The perils of such self-consciousness are many: We might grow even more self-concerned than we already are, creating a miniature world in which the only other interlocutors are imagined projections of ourselves and the critiques of a crowd. We will likely diminish our capacity for creativity, our crafts hampered by vision and revision. And in the broader schema, we will bypass a creative dialogue with the Creator himself, the dialogue that is an inspired movement out from ourselves.
But such self-admonition requires explanation. How are we to invest in our homes, to make them beautiful and pleasing to ourselves and our guests, as we ought, without dropping into the kind of self-satisfied pride (not to mention materialism) Tugwell warns against? Similarly, how can we faithfully adhere to the principles of beauty while expressing our personalities without self-consciousness?
For if, instead of attempting to answer these questions and in rebellion against a crippling self-consciousness, we neglect our homes, our appearances, our efforts at faithfulness, we have forfeited again that creative movement outward, which is actually an invitation and a calling upward.

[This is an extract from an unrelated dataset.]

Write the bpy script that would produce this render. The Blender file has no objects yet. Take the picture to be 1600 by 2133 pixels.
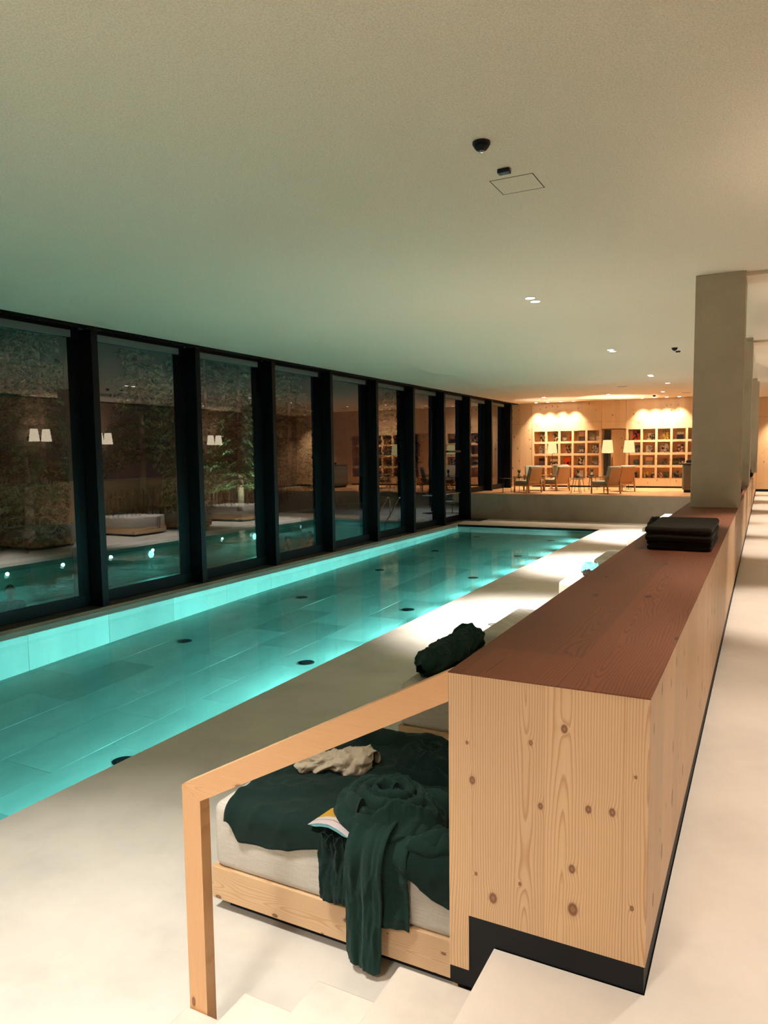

Ironically, maybe, in this more serious piece, I think we’ve got to take things a bit less seriously, and the tone of Tugwell’s book is helpful here. A kind of lightheartedness pervades his text, however much the profundity of its subject matter seems to shake one awake.
We approach our projects—the whole project—more simply, answering basic questions: What must, in this moment, be done? What are the boundaries that guide such work? What would be its noblest expression? If only my family ever sees my house, what kind of decor is still fitting? If no one at all sees my clothes, what do I wear anyways? We get back to doing things because doing them is proper to the moment or the space or the community and doing them without the thought of being looked at.
Or, as Tugwell writes, “Eternal life is knowing God, not in knowing that we know God. It is not that we are unconscious of our own knowledge of God or of our bliss; but the consciousness of ourselves is not the actual object of our bliss, it is not that that actually makes us happy.”
Well said. Resting in God in all things.